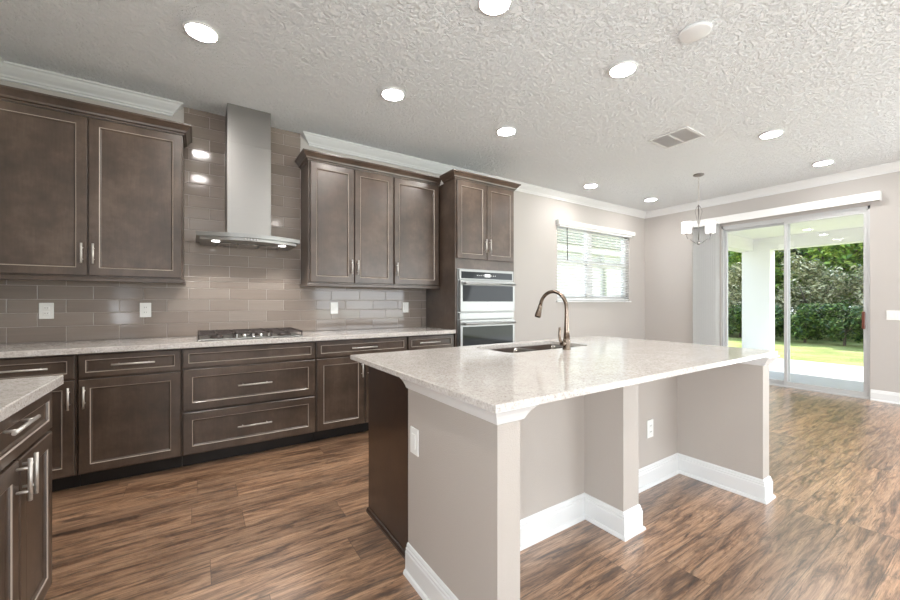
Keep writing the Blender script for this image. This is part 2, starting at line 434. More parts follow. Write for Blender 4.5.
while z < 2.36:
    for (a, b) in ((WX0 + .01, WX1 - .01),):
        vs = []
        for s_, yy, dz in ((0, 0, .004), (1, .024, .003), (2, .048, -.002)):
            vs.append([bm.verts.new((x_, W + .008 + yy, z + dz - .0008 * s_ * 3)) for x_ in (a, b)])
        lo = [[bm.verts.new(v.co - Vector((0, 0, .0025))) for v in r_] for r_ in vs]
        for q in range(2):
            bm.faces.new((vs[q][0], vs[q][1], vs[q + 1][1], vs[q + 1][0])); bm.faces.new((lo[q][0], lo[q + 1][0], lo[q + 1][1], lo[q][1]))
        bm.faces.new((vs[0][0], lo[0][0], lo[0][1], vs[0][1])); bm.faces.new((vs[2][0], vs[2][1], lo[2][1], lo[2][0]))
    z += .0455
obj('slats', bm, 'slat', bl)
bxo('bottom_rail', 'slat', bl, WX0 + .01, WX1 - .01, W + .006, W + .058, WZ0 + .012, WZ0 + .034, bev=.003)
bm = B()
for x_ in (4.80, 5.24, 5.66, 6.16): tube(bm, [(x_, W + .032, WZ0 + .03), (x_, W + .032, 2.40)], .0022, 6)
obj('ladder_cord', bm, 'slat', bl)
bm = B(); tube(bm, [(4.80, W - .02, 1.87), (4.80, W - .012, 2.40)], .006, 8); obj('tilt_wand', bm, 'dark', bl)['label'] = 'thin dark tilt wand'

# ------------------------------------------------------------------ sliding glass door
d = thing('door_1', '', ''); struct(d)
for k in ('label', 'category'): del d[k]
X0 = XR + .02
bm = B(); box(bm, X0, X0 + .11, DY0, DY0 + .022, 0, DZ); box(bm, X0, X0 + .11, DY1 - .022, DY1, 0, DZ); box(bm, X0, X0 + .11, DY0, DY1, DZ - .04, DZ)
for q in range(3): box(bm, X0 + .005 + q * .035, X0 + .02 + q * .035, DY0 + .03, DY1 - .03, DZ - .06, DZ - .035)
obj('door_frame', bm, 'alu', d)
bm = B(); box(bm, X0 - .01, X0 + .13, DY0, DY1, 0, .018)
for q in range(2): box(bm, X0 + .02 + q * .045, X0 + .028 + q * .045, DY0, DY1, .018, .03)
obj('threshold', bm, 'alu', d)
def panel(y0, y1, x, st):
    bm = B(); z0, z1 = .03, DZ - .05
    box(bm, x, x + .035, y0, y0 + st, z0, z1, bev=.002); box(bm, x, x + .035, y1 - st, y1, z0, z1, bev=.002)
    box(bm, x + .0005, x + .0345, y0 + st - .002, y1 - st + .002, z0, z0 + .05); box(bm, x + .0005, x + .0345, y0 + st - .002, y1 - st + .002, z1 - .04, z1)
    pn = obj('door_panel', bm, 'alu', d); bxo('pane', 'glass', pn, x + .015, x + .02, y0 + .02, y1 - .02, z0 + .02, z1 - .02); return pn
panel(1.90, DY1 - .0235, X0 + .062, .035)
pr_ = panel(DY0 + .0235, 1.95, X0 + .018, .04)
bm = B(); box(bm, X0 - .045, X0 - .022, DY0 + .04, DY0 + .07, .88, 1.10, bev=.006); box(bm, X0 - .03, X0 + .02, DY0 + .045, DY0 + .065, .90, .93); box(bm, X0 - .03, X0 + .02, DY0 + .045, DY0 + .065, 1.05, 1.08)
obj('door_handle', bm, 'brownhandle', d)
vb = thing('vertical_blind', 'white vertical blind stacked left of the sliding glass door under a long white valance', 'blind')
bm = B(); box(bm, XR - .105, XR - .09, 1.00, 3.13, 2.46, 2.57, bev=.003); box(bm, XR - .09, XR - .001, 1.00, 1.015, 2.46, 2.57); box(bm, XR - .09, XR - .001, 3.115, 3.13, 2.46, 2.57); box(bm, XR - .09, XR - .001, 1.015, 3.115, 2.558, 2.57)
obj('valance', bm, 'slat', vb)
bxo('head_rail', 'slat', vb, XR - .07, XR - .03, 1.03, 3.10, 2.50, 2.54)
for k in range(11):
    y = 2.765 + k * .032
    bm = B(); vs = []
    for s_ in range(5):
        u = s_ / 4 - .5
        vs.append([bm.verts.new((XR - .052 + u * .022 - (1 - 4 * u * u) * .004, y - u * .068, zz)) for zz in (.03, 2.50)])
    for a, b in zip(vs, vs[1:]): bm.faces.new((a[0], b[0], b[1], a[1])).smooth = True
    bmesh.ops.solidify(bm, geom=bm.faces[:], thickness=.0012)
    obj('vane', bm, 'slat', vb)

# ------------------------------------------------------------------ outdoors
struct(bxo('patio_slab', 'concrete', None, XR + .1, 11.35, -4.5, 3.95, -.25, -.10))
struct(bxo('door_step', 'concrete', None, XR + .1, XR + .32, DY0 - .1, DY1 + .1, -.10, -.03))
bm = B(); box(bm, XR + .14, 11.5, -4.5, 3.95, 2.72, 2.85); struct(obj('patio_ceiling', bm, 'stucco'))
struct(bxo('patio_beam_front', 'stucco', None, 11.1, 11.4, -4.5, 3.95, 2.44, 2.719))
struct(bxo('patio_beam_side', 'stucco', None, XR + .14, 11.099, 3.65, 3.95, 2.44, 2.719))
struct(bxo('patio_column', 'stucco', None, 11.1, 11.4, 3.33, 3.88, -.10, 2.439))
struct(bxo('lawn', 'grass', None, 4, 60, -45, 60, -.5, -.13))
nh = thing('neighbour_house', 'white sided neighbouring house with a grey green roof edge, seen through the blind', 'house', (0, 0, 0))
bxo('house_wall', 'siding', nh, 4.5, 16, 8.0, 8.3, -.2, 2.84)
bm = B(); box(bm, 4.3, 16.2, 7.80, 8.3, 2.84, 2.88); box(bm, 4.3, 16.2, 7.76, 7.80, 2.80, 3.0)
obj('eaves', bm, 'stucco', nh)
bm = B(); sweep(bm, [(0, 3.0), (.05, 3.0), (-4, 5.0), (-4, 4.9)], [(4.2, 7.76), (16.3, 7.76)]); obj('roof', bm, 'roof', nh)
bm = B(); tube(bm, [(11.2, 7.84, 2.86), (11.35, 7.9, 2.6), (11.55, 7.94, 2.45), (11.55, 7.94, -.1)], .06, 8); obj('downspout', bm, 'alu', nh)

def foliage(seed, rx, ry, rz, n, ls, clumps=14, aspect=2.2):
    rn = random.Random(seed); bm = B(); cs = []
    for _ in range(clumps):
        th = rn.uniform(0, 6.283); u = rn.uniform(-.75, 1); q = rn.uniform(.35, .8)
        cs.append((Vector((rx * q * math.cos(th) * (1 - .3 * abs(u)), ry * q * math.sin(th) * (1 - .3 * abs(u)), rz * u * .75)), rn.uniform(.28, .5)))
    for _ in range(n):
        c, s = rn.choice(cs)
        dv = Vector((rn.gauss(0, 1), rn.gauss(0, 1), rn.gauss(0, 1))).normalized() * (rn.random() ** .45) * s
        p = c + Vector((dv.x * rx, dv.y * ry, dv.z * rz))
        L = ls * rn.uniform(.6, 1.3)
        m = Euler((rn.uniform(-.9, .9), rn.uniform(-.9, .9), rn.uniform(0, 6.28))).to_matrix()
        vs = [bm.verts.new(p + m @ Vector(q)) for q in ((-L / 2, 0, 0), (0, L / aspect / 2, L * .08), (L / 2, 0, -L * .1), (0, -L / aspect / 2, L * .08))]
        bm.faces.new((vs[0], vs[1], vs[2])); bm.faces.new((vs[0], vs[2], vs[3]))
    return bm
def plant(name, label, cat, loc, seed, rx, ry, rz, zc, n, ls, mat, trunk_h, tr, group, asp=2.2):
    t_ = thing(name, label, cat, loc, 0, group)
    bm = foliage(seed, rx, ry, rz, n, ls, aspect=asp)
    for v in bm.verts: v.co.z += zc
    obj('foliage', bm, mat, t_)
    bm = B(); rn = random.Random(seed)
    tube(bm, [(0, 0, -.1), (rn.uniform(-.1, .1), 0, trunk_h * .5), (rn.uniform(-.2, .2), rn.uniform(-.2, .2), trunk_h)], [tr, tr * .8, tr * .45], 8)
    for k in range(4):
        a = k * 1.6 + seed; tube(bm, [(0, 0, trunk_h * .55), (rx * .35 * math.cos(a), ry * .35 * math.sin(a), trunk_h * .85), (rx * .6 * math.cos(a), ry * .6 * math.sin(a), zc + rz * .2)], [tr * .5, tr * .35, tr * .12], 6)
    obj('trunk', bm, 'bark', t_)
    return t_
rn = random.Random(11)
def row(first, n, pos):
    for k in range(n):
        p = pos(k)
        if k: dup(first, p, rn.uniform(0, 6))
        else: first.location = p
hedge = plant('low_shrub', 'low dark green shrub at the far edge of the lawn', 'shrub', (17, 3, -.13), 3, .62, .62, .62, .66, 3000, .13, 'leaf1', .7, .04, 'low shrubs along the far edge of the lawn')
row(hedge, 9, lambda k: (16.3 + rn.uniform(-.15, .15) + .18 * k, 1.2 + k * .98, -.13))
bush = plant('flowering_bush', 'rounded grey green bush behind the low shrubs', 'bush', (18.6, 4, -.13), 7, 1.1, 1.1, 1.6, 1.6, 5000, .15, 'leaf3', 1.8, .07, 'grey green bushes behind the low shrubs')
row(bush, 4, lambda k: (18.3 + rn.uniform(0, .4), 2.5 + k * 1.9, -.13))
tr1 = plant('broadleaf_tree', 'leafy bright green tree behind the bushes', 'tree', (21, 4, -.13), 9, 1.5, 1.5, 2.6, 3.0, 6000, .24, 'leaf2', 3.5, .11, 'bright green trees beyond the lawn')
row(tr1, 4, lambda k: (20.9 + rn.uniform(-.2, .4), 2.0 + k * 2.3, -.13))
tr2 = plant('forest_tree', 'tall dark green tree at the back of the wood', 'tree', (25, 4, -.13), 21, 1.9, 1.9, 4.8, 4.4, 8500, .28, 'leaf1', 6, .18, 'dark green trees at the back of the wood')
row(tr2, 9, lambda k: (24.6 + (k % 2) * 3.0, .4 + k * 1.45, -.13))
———
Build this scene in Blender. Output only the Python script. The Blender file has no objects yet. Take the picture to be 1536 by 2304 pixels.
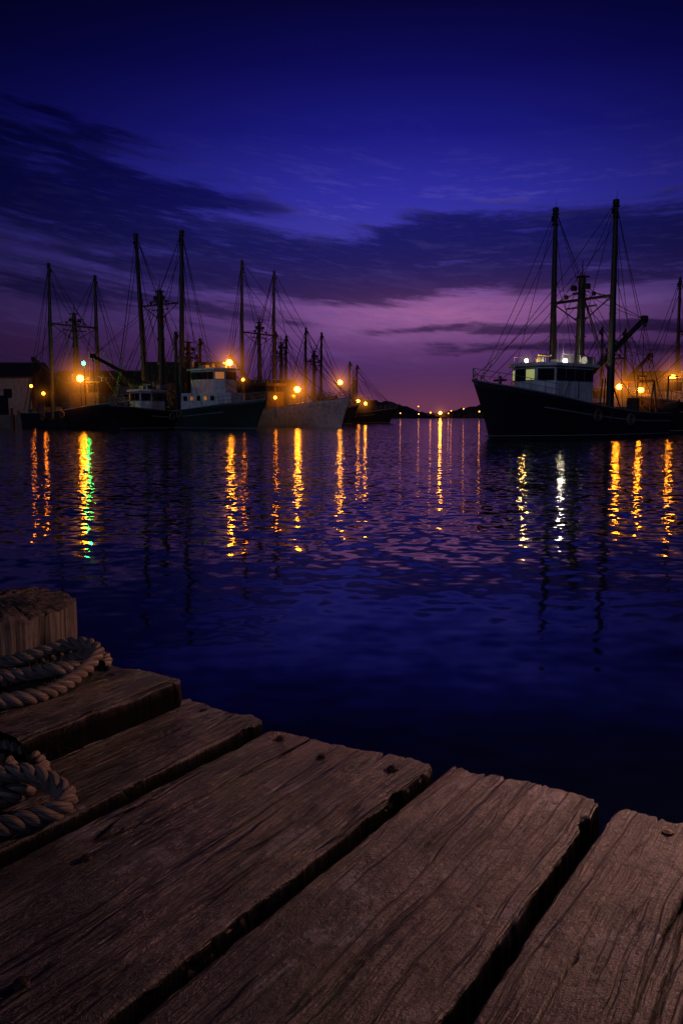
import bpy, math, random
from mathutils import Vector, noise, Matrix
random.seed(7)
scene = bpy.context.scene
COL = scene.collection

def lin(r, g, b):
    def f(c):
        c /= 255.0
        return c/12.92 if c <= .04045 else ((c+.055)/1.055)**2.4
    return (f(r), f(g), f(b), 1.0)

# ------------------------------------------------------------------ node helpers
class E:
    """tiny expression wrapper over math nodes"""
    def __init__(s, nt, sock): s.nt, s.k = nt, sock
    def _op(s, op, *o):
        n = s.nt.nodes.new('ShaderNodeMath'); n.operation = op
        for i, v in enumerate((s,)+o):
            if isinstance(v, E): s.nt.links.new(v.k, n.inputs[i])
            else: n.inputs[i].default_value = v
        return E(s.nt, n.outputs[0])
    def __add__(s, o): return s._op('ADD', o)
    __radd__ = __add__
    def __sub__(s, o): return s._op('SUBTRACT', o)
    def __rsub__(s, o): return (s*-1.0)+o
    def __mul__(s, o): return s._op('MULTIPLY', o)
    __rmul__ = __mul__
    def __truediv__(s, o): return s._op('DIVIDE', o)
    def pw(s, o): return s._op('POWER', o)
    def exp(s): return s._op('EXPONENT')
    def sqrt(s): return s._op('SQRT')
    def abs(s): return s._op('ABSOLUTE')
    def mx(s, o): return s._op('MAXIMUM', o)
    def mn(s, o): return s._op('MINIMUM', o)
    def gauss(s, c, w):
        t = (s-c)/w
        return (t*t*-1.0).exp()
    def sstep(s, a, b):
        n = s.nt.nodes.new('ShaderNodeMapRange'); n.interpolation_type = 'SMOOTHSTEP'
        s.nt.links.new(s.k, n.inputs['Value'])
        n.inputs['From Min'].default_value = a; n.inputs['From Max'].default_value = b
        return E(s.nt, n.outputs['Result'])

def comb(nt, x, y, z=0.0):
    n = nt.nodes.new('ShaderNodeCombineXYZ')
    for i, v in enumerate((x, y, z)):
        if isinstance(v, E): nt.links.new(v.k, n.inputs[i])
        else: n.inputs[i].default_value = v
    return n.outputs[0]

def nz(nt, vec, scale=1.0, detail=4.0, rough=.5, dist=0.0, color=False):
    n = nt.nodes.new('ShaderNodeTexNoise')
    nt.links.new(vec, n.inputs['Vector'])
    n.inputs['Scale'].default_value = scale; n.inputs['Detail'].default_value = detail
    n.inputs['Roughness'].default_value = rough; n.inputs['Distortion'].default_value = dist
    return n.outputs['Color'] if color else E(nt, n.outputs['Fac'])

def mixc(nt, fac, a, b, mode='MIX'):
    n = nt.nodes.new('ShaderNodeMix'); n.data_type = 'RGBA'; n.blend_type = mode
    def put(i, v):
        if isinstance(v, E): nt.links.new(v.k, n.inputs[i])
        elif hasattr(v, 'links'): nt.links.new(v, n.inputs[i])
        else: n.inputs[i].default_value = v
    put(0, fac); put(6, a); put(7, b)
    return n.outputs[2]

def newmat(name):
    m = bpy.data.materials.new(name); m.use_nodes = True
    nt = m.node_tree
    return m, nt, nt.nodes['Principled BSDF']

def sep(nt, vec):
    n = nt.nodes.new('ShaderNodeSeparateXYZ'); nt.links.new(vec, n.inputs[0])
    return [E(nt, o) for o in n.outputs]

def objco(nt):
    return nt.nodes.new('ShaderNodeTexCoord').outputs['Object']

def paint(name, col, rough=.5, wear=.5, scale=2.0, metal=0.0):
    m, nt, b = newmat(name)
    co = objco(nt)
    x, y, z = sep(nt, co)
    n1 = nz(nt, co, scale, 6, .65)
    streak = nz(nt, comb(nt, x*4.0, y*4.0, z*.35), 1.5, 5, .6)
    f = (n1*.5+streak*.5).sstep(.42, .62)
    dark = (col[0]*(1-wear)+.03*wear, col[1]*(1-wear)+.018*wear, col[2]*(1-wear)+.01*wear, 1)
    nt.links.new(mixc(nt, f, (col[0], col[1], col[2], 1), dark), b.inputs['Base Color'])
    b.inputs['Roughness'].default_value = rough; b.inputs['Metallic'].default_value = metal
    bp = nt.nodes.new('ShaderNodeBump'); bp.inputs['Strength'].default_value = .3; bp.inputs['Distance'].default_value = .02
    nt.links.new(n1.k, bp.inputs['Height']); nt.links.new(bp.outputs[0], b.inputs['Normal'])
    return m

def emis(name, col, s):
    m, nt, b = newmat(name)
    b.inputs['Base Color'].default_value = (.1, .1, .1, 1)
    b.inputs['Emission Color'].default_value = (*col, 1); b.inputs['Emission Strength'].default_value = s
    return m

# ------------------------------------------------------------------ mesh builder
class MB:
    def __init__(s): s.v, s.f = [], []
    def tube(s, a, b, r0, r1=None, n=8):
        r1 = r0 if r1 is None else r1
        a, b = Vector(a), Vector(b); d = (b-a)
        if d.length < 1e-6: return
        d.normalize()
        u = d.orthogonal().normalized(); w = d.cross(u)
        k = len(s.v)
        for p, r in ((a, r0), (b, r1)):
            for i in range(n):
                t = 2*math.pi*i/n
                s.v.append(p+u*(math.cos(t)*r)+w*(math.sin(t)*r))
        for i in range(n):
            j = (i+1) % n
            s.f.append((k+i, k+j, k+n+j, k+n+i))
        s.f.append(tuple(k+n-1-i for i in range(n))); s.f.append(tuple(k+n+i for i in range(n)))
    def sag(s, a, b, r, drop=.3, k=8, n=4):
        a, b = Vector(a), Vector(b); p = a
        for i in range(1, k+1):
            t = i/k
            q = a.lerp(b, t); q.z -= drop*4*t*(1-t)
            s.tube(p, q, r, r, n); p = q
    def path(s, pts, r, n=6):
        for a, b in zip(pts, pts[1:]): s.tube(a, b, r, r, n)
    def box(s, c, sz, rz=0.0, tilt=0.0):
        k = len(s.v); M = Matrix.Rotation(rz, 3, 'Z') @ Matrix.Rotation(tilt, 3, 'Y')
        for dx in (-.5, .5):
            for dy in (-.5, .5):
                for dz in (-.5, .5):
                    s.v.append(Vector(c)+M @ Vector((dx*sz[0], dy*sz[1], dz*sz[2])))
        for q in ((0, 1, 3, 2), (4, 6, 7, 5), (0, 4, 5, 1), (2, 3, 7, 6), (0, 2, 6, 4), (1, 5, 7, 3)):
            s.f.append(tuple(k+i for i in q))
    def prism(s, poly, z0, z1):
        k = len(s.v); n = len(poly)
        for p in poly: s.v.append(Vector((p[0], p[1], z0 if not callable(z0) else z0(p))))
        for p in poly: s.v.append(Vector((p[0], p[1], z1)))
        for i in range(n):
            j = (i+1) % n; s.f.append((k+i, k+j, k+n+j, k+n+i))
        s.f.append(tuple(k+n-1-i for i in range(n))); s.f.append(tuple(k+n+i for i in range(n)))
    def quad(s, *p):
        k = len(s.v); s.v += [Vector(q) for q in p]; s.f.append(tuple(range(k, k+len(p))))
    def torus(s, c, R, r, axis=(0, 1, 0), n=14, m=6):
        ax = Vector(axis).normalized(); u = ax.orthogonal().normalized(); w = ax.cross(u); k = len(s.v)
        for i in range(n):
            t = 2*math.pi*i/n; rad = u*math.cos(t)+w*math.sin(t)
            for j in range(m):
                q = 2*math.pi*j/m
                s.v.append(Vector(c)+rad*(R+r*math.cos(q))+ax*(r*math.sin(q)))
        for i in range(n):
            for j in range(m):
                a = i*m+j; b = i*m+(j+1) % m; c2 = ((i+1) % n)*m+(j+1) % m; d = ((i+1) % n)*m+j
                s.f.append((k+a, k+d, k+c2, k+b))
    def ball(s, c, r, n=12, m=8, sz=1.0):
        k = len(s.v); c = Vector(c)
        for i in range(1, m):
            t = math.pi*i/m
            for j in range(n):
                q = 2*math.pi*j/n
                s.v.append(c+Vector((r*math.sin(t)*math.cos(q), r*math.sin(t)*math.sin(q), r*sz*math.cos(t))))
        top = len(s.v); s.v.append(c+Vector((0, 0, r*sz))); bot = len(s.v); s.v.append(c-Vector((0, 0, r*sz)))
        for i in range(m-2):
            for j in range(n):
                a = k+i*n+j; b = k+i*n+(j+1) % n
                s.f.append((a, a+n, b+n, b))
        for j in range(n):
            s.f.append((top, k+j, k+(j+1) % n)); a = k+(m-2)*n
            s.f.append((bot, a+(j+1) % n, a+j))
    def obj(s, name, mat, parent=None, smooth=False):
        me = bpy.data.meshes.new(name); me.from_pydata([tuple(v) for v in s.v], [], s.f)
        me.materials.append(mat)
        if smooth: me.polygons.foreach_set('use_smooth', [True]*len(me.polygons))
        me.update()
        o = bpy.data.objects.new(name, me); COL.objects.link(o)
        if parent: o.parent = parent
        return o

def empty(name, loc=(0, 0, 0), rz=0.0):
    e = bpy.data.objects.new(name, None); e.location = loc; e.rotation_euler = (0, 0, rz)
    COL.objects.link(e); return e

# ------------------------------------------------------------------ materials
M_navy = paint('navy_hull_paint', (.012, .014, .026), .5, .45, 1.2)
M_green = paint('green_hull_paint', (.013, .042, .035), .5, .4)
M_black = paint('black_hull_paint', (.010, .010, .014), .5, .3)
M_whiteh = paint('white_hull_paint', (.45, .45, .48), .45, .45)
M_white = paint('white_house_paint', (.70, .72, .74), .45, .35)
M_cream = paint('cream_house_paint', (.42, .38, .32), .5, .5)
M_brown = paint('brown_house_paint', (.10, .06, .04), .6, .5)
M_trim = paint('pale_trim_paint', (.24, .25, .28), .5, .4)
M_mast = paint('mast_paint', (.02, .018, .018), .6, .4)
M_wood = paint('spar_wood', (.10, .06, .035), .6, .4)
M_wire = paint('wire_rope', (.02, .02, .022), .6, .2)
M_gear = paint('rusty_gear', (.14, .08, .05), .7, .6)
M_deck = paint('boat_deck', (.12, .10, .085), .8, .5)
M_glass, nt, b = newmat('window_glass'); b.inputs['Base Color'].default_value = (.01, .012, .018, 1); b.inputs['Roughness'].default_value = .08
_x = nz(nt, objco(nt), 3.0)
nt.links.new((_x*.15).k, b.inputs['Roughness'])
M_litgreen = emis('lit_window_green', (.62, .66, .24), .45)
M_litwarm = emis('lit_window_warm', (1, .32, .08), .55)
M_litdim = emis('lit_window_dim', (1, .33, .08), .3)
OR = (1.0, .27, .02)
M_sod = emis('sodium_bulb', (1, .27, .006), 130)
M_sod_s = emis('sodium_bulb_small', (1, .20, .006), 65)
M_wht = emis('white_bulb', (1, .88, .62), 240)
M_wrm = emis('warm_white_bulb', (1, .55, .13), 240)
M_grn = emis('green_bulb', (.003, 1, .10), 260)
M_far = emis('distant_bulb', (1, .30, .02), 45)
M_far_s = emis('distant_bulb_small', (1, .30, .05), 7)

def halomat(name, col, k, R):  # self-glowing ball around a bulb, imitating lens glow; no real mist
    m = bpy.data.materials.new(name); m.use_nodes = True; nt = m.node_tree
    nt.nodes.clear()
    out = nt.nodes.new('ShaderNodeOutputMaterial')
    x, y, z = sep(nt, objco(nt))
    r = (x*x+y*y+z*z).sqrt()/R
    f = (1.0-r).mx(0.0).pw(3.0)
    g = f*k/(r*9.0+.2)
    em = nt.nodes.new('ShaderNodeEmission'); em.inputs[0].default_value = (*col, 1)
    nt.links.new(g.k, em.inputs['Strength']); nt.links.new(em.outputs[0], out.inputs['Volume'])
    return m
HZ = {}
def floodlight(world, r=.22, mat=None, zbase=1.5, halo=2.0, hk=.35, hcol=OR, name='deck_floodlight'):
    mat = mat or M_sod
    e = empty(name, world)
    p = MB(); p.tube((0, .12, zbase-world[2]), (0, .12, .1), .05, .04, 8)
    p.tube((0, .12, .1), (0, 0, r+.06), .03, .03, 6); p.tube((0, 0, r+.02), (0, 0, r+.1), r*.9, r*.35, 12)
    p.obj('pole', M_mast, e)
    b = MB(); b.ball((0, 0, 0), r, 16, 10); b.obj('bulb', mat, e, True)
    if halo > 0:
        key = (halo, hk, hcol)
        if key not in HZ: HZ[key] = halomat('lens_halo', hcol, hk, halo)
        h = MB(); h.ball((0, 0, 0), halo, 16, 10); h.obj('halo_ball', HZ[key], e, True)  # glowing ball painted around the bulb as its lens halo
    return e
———
» **WHAT TO DO**
Return exactly the lines from the one with "Build this scene" to the one with "return (f(r), f(g), f(b), 1.0)", inclusive, and nothing else; skip the pictures.

» **WRITTEN SOLUTION**
Build this scene in Blender. Output only the Python script. The Blender file has no objects yet. Take the picture to be 1536 by 2304 pixels.
import bpy, math, random
from mathutils import Vector, noise, Matrix
random.seed(7)
scene = bpy.context.scene
COL = scene.collection

def lin(r, g, b):
    def f(c):
        c /= 255.0
        return c/12.92 if c <= .04045 else ((c+.055)/1.055)**2.4
    return (f(r), f(g), f(b), 1.0)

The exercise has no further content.